Après la remise de la démission de Gabriel Attal, la nomination du Premier ministre pourrait prendre du temps, dans l’attente d’un accord hypothétique entre plusieurs forces politiques sur un candidat pour Matignon et sur un programme.

Selon Stéphane Séjourné, le chef de l’État « attendra la structuration de la nouvelle Assemblée nationale pour prendre les décisions nécessaires ». Sans une partie de la gauche, les macronistes ne pourront pas gouverner. Mais sans une partie des macronistes, le NFP n’y parviendra pas non plus. Problème : le camp présidentiel a clairement fait savoir qu’il ne s’allierait pas avec La France insoumise, une hypothèse également balayée par le mouvement de Jean-Luc Mélenchon.

Lorgner du côté des Républicains (LR), qui ont très bien résisté avec une soixantaine d’élus malgré le ralliement de leur chef Eric Ciotti au RN, pourrait également s’avérer peine perdue : Laurent Wauquiez, de retour sur la scène nationale avec son élection en Haute-Loire, a prévenu qu’il « n’y aura ni coalition ni compromission » de la part de LR. Le moment pour Édouard Philippe du parti de centre-droit Horizons de proposer une coalition centrale avec le centre-droit et le centre-gauche autour de son parti et en prenant ses libertés du parti présidentiel.

Pour le politologue Martial Foucault (Cevipof), « cette alliance contre le RN aboutit à une forme de paradoxe institutionnel. Les électeurs se sont mobilisés, ont répondu à cet appel mais pour produire une France ingouvernable à ce stade ».

Le temps des concessions à gauche

À gauche, les dirigeants du Nouveau Front populaire vont devoir à nouveau surmonter leurs divergences, au cœur d’une alliance aussi large qu’hétérogène allant de Jean-Luc Mélenchon à Raphaël Glucksmann, de l’antifa fiché S Raphaël Arnault à l’ancien président François Hollande.

Le groupe d’extrême gauche des Insoumis reste le principal groupe à gauche, avec environ 75 députés contre une soixantaine aux socialistes en forte progression, une trentaine aux écologistes et une dizaine aux communistes.

Emmanuel Macron doit « ou bien s’en aller, ou nommer un Premier ministre » issu du Nouveau Front populaire, a lancé Jean-Luc Mélenchon à l’annonce des résultats. M. Glucksmann, lui, s’est montré plus modéré : « Il va falloir parler, il va falloir discuter, il va falloir dialoguer » face à cette Assemblée « divisée », a expliqué le président de Place publique, proche du Parti socialiste.

La France est-elle gouvernable ?

Il faudra attendre la fin des tractations qui peuvent prendre plusieurs jours pour savoir si la France va pouvoir être gouvernable et quelle majorité relative va en émerger.
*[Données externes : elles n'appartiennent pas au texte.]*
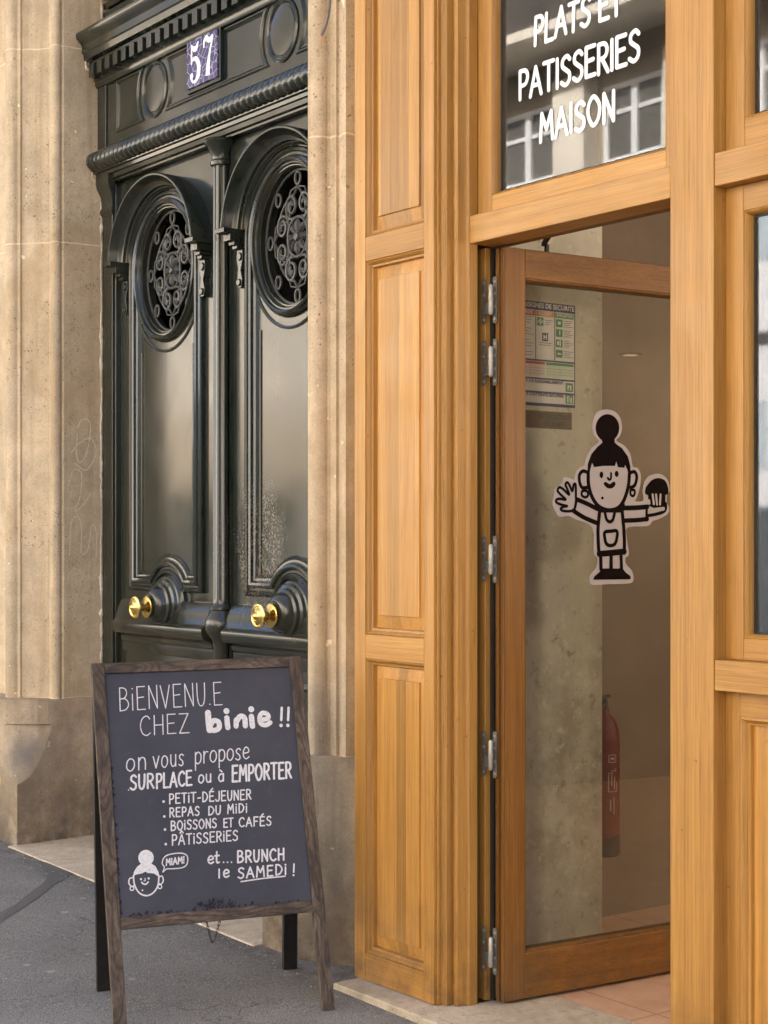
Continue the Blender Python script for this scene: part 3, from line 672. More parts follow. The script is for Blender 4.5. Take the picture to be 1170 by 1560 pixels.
def leaf(cx, s):
    """one leaf centred on cx; s = -1 for the left leaf"""
    xo, xi = (-3.16, DX-.03) if s < 0 else (DX+.03, -1.162)
    lf = MB()
    OZ, RX, RZ = 2.768, .248, .287
    n = 64; ov = ell(cx, OZ, RX, RZ, n)      # face with an oval hole
    z0, z1 = 0.02, 3.262
    rect = []
    for x,z in ov:
        dx, dz = x-cx, z-OZ; tx = ((xi if dx>0 else xo)-cx)/dx if abs(dx)>1e-6 else 1e9; tz = ((z1 if dz>0 else z0)-OZ)/dz if abs(dz)>1e-6 else 1e9
        t_ = min(tx,tz); rect.append((cx+dx*t_, OZ+dz*t_))
    for yy in (.402,):
        b = len(lf.v); lf.v += [(x,yy,z) for x,z in ov]+[(x,yy,z) for x,z in rect]
        for i in range(n):
            j = (i+1)%n
            if abs(rect[i][0]-rect[j][0])>1e-6 and abs(rect[i][1]-rect[j][1])>1e-6:
                cxn = xi if (rect[i][0]>cx) else xo; czn = z1 if rect[i][1]>OZ else z0
                lf.v.append((cxn,yy,czn)); lf.f.append([b+i,b+n+i,len(lf.v)-1,b+n+j,b+j])
            else: lf.f.append([b+i,b+n+i,b+n+j,b+j])
    lf.loft([[(x,.402,z) for x,z in ov],[(x,.47,z) for x,z in ov]], cap=False)
    lf.loft([[(xo,.402,z0),(xo,.402,z1),(xi,.402,z1),(xi,.402,z0)],[(xo,.46,z0),(xo,.46,z1),(xi,.46,z1),(xi,.46,z0)]], cap=False)
    L = lf.build('door_leaf', P, door, loc=(cx,.4,0))
    # oval ring mouldings round the opening
    mb = MB(); mb.sweep(ell(cx,OZ,RX,RZ,72), [(-.0,.405),(.0,.43),(.012,.43)], True)
    mb.sweep(ell(cx,OZ,RX+.004,RZ+.004,72)[::-1], [(-.0,.418),(.004,.392),(.010,.384),(.016,.384),(.020,.374),(.027,.370),(.034,.374),(.037,.386),(.042,.382),(.047,.388),(.050,.4019)], True)
    mb.build('oval_moulding', P, L)
    # crescent under the oval
    path = [(cx+(RX+.075)*cos(radians(a)), OZ-.018+(RZ+.075)*sin(radians(a))) for a in range(216,325,6)]
    MB().sweep(path, [(-.008,.4019),(-.008,.398),(-.001,.395),(.006,.398),(.006,.4019)]).build('crescent_moulding', P, L)
    # stilted arch moulding that frames the panel, with a bump over the knob
    hw = .340; AZ = 2.79; KX = cx+.03; KZ = 1.195; br = .150; zb_ = 1.262
    def frame_path(hw, zb_, br, AZ=AZ, top=.340):
        dz = zb_-KZ; a0 = math.asin(dz/br); out = [(cx-hw, zb_)]
        out += [(KX-br*cos(a), KZ+br*sin(a)) for a in [a0+(pi-2*a0)*i/14 for i in range(15)]]
        out += [(cx+hw, zb_), (cx+hw, AZ)]
        out += [(cx+hw*cos(radians(a)), AZ+top*sin(radians(a))) for a in range(5,180,5)]
        out += [(cx-hw, AZ)]
        return out
    mb = MB(); mb.sweep(frame_path(hw,zb_,br), [(-.006,.4019),(-.006,.388),(.0,.378),(.010,.374),(.016,.379),(.018,.386),(.028,.386),(.032,.376),(.042,.372),(.052,.376),(.056,.388),(.062,.392),(.072,.392),(.078,.4019)], True)
    mb.build('panel_moulding', P, L)
    # sunk line on the panel
    def inner():
        h2 = hw-.098; zb2 = zb_+.085; b2 = br+.085; dz = zb2-KZ; a0 = math.asin(min(.99,dz/b2))
        out = [(cx-h2,2.40),(cx-h2,zb2)]
        if KX-b2*cos(a0) > cx-h2+.01: out += [(KX-b2*cos(a), KZ+b2*sin(a)) for a in [a0+(pi-2*a0)*i/14 for i in range(15)] if cx-h2+.01 < KX-b2*cos(a) < cx+h2-.01]
        out += [(cx+h2,zb2),(cx+h2,2.40)]; return out
    MB().sweep(inner(), [(-.012,.4018),(-.011,.395),(-.002,.393),(.003,.398),(.003,.4018)]).build('panel_line', P, L)
    # hood mould: barrel hood over the upper half, standing proud, with stepped feet
    R1, R0, HA = .408, .350, 2.81
    a_ = list(range(6,175,4)); path = [(cx+R0*cos(radians(a)), HA+ (R0*.96)*sin(radians(a))) for a in a_]
    hp = [(-.058,.4018),(-.060,.300),(-.056,.293),(-.048,.293),(-.044,.300),(-.036,.330),(-.022,.348),(-.010,.354),(-.007,.368),(-.002,.372),(.0,.380),(.004,.384),(.006,.4018)]
    mb = MB(); mb.sweep(path[::1], [(o,y) for o,y in hp])
    for sd_ in (-1,1):   # foot: the profile returns as a small stepped block
        xe = cx+sd_*(R0+.032); zf = HA+.03
        for (w2,yf,za_,zb2) in ((.066,.286,zf-.012,zf+.008),(.050,.318,zf-.045,zf-.013),(.040,.338,zf-.062,zf-.046),(.034,.352,zf-.078,zf-.063)):
            xa = xe-sd_*.022; xb = xa+sd_*w2*1.12; mb.box(min(xa,xb),max(xa,xb),yf,.4018,za_,zb2)
    mb.build('arch_hood', P, L, bevel=.0015)
    # s-shaped brackets under the feet
    for sd_ in (-1,1):
        bx = cx+sd_*(R0+.020); zt = HA-.05
        spts = smooth([(-.012,0),(.014,-.012),(.024,-.045),(.008,-.075),(-.008,-.10),(.0,-.135),(.02,-.15),(.026,-.135)])
        mb = MB()
        mb.slab([(bx+sd_*.016*0-.021,.372,zt),(bx+.021,.372,zt),(bx+.024,.372,zt-.04),(bx+.006,.372,zt-.09),(bx+.02,.372,zt-.13),(bx+.012,.372,zt-.165),(bx-.012,.372,zt-.165),(bx-.02,.372,zt-.13),(bx-.014,.372,zt-.08),(bx-.026,.372,zt-.04)],(0,.0298,0))
        mb.revolve([(.0,0),(.016,0),(.018,.006),(.018,.03),(0,.03)],(bx+.004,.364,zt-.03),(0,1,0),18); mb.revolve([(.0,0),(.014,0),(.016,.006),(.016,.03),(0,.03)],(bx-.002,.364,zt-.142),(0,1,0),18)
        mb.build('scroll_bracket', P, L, bevel=.002)
    # grille
    gy = .43; mb = MB(); ex, ez = .235/.25, .278/.25
    def q(r, a): return Vector((cx+r*ex*cos(a), gy, OZ+r*ez*sin(a)))
    mb.tube([Vector((x,gy,z)) for x,z in ell(cx,OZ,RX-.006,RZ-.006,56)], .006, 6, True)
    for k in range(8):
        a = k*pi/4+pi/2; c0 = q(.222,a)
        mb.tube([c0+Vector((.019*cos(t),0,.027*sin(t))) for t in [2*pi*i/16 for i in range(16)]], .006, 6, True)
    for k in range(4):
        a = k*pi/2+pi/2; mb.tube([q(.192,a), q(.192,a+pi/2)], .0058, 6)
        mb.tube([q(.135+.065*abs(sin(2*(t)))**1.0 if False else .168, a+pi/4+(t-.5)*1.15) for t in [i/12 for i in range(13)]], .0056, 6)
        for sg in (-1,1):
            mb.tube([q(.192,a), q(.19,a+sg*.3), q(.168,a+sg*.42)], .004, 6)
    for k in range(8):
        a = k*pi/4+pi/8
        # c-scroll
        sp = []
        c1 = q(.131,a)
        for i in range(34):
            t = i/33; th = a+pi+ t*3.6*pi*(1 if k%2 else -1); r = .050*(1-.80*t)
            sp.append(c1+Vector((r*ex*cos(th),0,r*ez*sin(th))))
        mb.tube(sp, [.0062+.0026*(i/33) for i in range(34)], 6)
        mb.tube([q(.075,a-.25), q(.10,a-.33*(1 if k%2 else -1)), q(.145,a), q(.165,a+.2)], .0054, 6)
    mb.tube([Vector((x,gy,z)) for x,z in ell(cx,OZ,.074,.084,32)], .007, 8, True)
    gr = mb.build('iron_grille', MT['iron'], L)
    mb = MB(); mb.revolve([(0,.016),(.014,.014),(.02,.004),(.02,0)], (cx,gy,OZ), (0,-1,0), 16)
    for k in range(8):
        a = k*pi/4; d = Vector((cos(a),0,sin(a)*1.12)); sdv = Vector((-sin(a),0,cos(a)))
        rr = []
        for (u_,wd,h) in ((.014,.006,.004),(.03,.014,.012),(.05,.018,.014),(.062,.012,.008),(.068,.003,.0)):
            c0 = Vector((cx,gy,OZ))+d*u_; rr.append([c0-sdv*wd, c0-sdv*wd*.5+Vector((0,-h,0)), c0+Vector((0,-h*.55,0)), c0+sdv*wd*.5+Vector((0,-h,0)), c0+sdv*wd, c0+Vector((0,.004,0))])
        mb.loft(rr)
    mb.build('rosette', MT['iron'], L)
    # knob boss
    mb = MB(); mb.revolve([(.148,0),(.148,.012),(.138,.018),(.132,.030),(.124,.034),(.118,.046),(.104,.052),(.100,.066),(.088,.072),(.080,.094),(.066,.108),(.052,.112),(.05,.12),(0,.12)], (KX,.402,KZ), (0,-1,0), 56)
    mb.build('knob_boss', P, L)
    mb = MB(); ky = .281
    mb.revolve([(.046,0),(.050,.004),(.050,.009),(.044,.013),(.026,.017),(.019,.024),(.017,.040),(.020,.048),(.040,.054),(.050,.060),(.052,.066),(.049,.071),(.043,.073),(.038,.071),(.034,.073),(.028,.079),(.021,.082),(.018,.080),(.012,.087),(.006,.090),(0,.091)], (KX,ky,KZ-.008), (0,-1,0), 44)
    mb.build('brass_knob', MT['brass'], L)
    # lock rail with weathering
    xr0, xr1 = xo+.055, xi-.055
    rp = [(-.20,.4018),(-.20,.392),(-.185,.386),(-.15,.386),(-.14,.378),(-.122,.376),(-.112,.362),(-.105,.338),(-.09,.326),(-.06,.322),(-.052,.326),(-.046,.336),(-.035,.345),(.01,.358),(.045,.374),(.06,.386),(.062,.4018)]
    mb = MB(); mb.sweep([(xr0,1.155),(xr1,1.155)], rp); mb.build('lock_rail', P, L)
    # bottom panel
    mb = MB(); mb.sweep([(cx-.36,.30),(cx+.36,.30),(cx+.36,.90),(cx-.36,.90)], [(0,.4018),(0,.386),(.012,.378),(.024,.386),(.03,.395),(.045,.395),(.05,.4018)], True)
    mb.box(cx-.24,cx+.24,.390,.4017,.42,.78); mb.box(xo+.01,xi-.01,.385,.4018,.03,.16)
    mb.build('bottom_panel', P, L, bevel=.003)
    return L
leaf(LC[0], -1); leaf(LC[1], 1)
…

En cas d’absence de majorité relative, le président Emmanuel Macron pourrait choisir de former un gouvernement technique, avec des profils sans étiquette politique pour faire passer des réformes a minima et éviter le blocage du pays. Un gouvernement qui sera de toute façon impopulaire et sous la menace d’une nouvelle dissolution dans un an.

Le patron du RN Jordan Bardella a estimé que la France allait « vers l’incertitude et l’instabilité » en raison de la « paralysie » à venir des institutions. Ce point de vue a été repris par d’autres responsables de son parti,  le vice-président Sébastien Chenu estimant que « le système [allait] se bloquer », car « les trois blocs » ont « très peu de différences » en termes de sièges. « Emmanuel Macron va gérer maintenant la situation qu’il a imposée aux Français [..] Je ne sais pas comment il va faire », commentait Marine Le Pen.
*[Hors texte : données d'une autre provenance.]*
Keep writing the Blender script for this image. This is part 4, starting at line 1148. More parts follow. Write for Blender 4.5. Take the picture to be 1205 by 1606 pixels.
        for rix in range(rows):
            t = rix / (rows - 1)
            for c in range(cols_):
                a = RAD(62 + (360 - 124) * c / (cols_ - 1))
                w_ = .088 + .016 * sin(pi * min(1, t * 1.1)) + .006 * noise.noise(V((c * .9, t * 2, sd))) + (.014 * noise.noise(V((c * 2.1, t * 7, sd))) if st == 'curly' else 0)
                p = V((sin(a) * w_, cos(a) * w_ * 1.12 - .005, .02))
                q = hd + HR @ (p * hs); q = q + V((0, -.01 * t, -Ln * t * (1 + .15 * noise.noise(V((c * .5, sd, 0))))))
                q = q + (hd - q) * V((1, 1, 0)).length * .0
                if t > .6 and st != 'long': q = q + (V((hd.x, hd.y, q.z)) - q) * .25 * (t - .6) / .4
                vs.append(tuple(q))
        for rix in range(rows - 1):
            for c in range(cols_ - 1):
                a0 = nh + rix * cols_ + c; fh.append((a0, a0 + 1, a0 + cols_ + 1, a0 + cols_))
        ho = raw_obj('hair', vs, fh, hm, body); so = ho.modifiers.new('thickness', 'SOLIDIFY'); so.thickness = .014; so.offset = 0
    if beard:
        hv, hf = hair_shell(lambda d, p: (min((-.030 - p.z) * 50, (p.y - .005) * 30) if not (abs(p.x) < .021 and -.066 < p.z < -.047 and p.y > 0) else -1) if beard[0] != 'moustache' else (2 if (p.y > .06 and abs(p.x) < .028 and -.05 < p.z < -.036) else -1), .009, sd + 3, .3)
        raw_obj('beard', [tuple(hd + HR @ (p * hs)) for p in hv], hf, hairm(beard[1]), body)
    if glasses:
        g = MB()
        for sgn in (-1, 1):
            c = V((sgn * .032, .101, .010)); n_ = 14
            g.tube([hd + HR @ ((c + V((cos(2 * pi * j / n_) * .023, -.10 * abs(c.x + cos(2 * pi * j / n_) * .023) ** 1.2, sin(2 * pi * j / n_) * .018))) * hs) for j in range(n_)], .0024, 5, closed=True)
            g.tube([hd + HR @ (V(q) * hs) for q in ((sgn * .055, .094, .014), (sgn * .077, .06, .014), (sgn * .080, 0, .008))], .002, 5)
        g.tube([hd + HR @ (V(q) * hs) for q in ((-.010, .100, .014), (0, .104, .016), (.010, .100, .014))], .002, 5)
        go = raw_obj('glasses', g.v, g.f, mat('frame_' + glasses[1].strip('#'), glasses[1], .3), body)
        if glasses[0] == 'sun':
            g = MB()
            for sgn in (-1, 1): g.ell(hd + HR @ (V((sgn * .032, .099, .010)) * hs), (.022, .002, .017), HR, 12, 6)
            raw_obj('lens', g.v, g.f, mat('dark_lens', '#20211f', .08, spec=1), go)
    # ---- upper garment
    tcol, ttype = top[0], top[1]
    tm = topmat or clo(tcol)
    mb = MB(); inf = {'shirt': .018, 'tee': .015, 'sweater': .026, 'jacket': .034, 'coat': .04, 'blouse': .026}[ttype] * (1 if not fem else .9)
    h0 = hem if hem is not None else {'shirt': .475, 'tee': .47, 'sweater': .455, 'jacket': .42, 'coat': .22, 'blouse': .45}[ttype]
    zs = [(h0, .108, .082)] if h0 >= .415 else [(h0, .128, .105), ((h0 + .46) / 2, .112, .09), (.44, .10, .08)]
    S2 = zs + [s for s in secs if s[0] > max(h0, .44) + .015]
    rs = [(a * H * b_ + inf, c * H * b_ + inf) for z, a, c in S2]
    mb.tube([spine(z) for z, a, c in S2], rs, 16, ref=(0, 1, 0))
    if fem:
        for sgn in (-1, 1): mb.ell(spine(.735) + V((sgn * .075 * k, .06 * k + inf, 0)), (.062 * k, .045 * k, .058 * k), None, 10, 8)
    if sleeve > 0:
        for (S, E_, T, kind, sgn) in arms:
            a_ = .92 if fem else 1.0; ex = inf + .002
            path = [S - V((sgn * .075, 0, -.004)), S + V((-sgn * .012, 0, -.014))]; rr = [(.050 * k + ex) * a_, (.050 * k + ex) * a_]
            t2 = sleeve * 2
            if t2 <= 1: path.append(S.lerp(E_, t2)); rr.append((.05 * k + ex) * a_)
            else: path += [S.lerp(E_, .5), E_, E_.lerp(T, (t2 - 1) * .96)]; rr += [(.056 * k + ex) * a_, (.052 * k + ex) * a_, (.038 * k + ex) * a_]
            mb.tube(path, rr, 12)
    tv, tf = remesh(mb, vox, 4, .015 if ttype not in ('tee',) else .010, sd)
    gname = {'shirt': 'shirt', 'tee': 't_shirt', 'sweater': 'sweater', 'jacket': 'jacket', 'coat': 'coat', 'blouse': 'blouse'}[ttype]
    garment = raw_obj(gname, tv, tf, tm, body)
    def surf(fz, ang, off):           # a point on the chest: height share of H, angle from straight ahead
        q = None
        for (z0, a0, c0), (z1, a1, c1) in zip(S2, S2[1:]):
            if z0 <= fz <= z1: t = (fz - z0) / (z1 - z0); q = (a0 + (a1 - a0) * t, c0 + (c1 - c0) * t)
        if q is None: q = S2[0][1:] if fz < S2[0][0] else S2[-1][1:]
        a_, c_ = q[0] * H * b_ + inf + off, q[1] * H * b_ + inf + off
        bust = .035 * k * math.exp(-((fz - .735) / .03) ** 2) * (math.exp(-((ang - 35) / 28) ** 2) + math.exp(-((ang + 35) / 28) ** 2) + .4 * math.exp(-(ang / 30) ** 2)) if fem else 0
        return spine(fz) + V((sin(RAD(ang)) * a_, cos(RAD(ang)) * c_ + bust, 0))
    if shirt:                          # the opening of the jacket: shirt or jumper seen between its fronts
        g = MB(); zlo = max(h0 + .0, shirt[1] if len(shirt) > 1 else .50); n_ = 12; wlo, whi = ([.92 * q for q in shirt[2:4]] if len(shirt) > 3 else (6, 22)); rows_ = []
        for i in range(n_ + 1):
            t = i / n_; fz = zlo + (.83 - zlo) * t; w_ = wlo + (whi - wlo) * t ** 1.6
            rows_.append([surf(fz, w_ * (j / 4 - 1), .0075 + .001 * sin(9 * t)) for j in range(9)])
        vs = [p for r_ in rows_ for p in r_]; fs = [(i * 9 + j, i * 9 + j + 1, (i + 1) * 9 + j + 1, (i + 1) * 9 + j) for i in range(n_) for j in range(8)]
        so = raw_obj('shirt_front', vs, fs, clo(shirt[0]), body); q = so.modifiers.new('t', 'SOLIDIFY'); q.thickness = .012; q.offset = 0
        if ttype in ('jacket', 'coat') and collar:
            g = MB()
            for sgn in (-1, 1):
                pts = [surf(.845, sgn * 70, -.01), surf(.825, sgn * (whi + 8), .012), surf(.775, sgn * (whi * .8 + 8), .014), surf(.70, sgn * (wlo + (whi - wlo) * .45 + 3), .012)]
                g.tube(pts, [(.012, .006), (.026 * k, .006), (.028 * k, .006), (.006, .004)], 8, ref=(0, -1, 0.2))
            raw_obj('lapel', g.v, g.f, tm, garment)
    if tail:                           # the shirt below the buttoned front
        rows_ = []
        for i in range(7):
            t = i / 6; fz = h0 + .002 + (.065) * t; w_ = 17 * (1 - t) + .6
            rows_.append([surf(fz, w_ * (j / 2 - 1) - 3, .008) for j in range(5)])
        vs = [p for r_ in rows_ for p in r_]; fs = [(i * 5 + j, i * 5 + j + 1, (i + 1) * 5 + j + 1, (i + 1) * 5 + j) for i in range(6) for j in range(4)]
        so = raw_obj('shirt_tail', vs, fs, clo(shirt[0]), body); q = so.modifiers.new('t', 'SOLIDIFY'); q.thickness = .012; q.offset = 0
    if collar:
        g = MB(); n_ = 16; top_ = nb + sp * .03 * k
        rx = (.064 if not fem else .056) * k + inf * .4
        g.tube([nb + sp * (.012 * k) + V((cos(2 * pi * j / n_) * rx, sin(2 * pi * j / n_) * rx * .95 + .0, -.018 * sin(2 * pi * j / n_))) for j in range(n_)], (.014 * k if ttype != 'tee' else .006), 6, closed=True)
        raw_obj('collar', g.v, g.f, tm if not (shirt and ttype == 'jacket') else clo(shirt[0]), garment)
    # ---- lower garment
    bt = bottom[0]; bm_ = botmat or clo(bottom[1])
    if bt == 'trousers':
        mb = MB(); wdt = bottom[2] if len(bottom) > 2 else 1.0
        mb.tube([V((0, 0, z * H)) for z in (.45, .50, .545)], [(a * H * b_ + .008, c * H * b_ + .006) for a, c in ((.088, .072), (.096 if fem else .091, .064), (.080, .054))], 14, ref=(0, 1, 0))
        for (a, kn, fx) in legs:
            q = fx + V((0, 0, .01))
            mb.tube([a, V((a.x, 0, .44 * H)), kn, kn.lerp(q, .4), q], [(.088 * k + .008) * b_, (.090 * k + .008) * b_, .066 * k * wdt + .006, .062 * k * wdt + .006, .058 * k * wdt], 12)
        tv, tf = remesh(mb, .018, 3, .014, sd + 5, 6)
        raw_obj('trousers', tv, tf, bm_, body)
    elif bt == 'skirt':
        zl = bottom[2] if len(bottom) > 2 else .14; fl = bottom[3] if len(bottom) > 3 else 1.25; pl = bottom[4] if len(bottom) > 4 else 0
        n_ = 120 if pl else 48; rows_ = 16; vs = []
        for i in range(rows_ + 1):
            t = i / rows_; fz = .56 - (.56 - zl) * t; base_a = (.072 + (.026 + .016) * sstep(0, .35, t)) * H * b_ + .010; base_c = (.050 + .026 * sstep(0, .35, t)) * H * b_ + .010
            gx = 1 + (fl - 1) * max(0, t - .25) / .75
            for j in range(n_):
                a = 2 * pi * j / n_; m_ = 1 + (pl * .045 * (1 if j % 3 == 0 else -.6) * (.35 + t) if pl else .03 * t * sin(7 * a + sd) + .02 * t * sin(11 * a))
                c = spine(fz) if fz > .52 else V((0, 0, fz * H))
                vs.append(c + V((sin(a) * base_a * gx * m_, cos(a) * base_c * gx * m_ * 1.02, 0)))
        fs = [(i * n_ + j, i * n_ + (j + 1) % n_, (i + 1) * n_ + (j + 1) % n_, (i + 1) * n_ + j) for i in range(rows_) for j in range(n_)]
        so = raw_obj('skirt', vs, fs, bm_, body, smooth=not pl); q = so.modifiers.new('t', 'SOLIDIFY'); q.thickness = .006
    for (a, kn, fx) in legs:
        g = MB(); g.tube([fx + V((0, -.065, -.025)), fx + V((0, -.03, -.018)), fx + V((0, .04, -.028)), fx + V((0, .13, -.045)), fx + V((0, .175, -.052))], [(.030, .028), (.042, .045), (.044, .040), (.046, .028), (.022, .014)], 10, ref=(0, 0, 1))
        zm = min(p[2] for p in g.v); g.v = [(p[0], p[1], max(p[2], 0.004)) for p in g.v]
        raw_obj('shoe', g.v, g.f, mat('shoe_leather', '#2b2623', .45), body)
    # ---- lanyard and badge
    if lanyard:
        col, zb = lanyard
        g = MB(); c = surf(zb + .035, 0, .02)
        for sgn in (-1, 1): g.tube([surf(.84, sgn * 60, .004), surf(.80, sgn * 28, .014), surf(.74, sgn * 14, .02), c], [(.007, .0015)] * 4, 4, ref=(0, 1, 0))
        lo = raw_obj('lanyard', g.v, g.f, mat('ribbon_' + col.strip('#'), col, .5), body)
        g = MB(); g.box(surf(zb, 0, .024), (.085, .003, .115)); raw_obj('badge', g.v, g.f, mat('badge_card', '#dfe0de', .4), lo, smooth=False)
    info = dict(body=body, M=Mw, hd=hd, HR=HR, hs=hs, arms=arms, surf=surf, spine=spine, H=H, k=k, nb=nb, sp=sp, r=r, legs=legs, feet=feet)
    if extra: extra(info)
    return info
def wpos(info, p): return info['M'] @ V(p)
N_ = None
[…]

Selon l’ancien ministre de la Défense Hervé Morin, il serait assez baroque d’avoir une majorité relative à gauche à l’Assemblée et au gouvernement, alors que le pays a voté à droite. En effet, si la coalition du NFP est arrivée en tête en nombre de députés, elle est pourtant loin derrière le RN en termes d’électeurs, le RN et ses alliés réunissant 9,3 millions contre 5,1 pour le NFP.